Keimaman, Hal Yang Menjadi Langka Saat Ini?
Keimaman, Hal Yang Menjadi Langka Saat Ini?
Kegagalan dalam fungsi selaku imam sering terjadi pada
kehidupan para pria selaku suami. Banyak diantara mereka sesungguhnya tidak
siap untuk memimpin keluarga. Mereka memasuki ranah pernikahan hanya sebatas
dorongan kebutuhan atau kemauan pihak-pihak lain tanpa adanya suatu persiapan
yang matang untuk menjadi seorang pemimpin baru. Itulah yang menyebabkan para
suami pada akhirnya mengalami gagal fungsi keimaman.
Tugas fungsi keimaman dalam keluarga sesungguhnya sederhana yaitu membawa seisi rumah tangga mengalami kehadiran Tuhan, intim dengan Tuhan dan hidup didalam naungan kasih Tuhan. Hal itu dapat dilakukan melalui doa bersama, pujian penyembahan bersama atau membaca firman Tuhan dan merenungkannya bersama. Bahasa rohaninya ialah membangun mezbah Tuhan. Kenapa banyak para suami sulit sekali untuk dapat membangun sebuah mezbah Tuhan didalam keluarganya? (catatan: bahwa hal ini juga banyak dialami oleh para hamba Tuhan yang kelewat sibuk pelayanan dan juga sibuk karir). sejauh yang saya pahami dan dalami baik melalui berbagai konseling dan penyelidikan pustaka, didapati suatu kenyataan bahwa para suami yang demikian adalah mereka yang belum benar-benar "bertobat". Artinya belum menyerahkan hidupnya sepenuhnya kepada Tuhan Yesus dan belum mau untuk berubah. Tapi, kan banyak para suami yang sudah "terima Yesus", mau ikut pengajaran, mau pelayanan, bahkan mau jadi hamba Tuhan, kok masih dibilang belum benar-benar bertobat? Memang banyak suami yang demikian, nah justru disinilah yang terus menjadi polemik dalam kehidupan keluarga-keluarga Kristen.

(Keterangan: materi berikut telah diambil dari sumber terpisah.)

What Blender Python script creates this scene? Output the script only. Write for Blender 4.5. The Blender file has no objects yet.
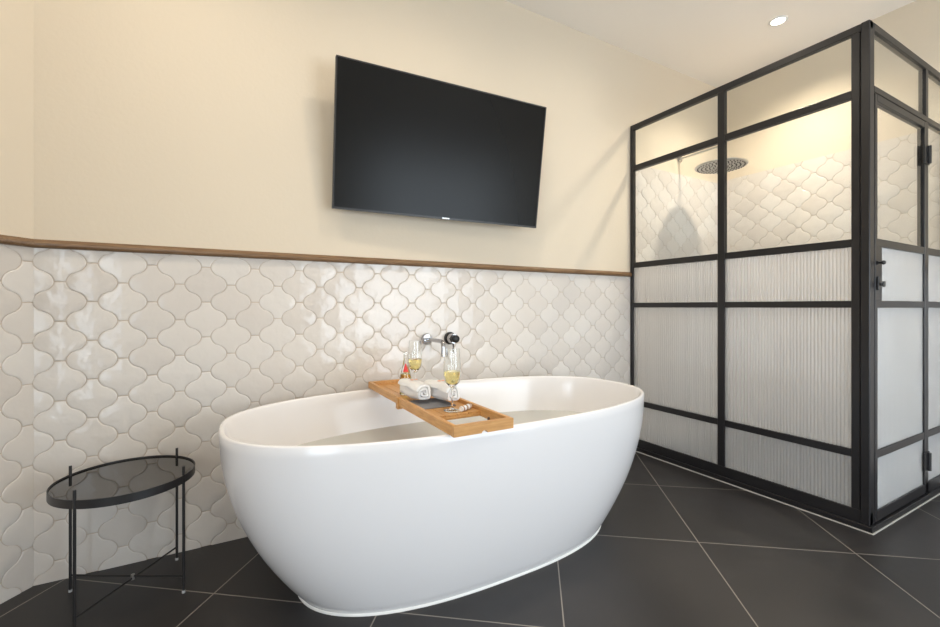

Saya akan mencoba membahas hal keimaman ini lebih spesifik lagi dalam artikel saya selanjutnya. Namun yang pasti para suami hendaklah bertobat dan mau untuk berubah karena dengan demikian para suami akan hidup tenang dan dimampukan untuk berdoa dan membawa setiap anggota keluarganya untuk mengalami Kristus setiap hari (1 Petrus 4: 7). Tuhan Yesus memberkati.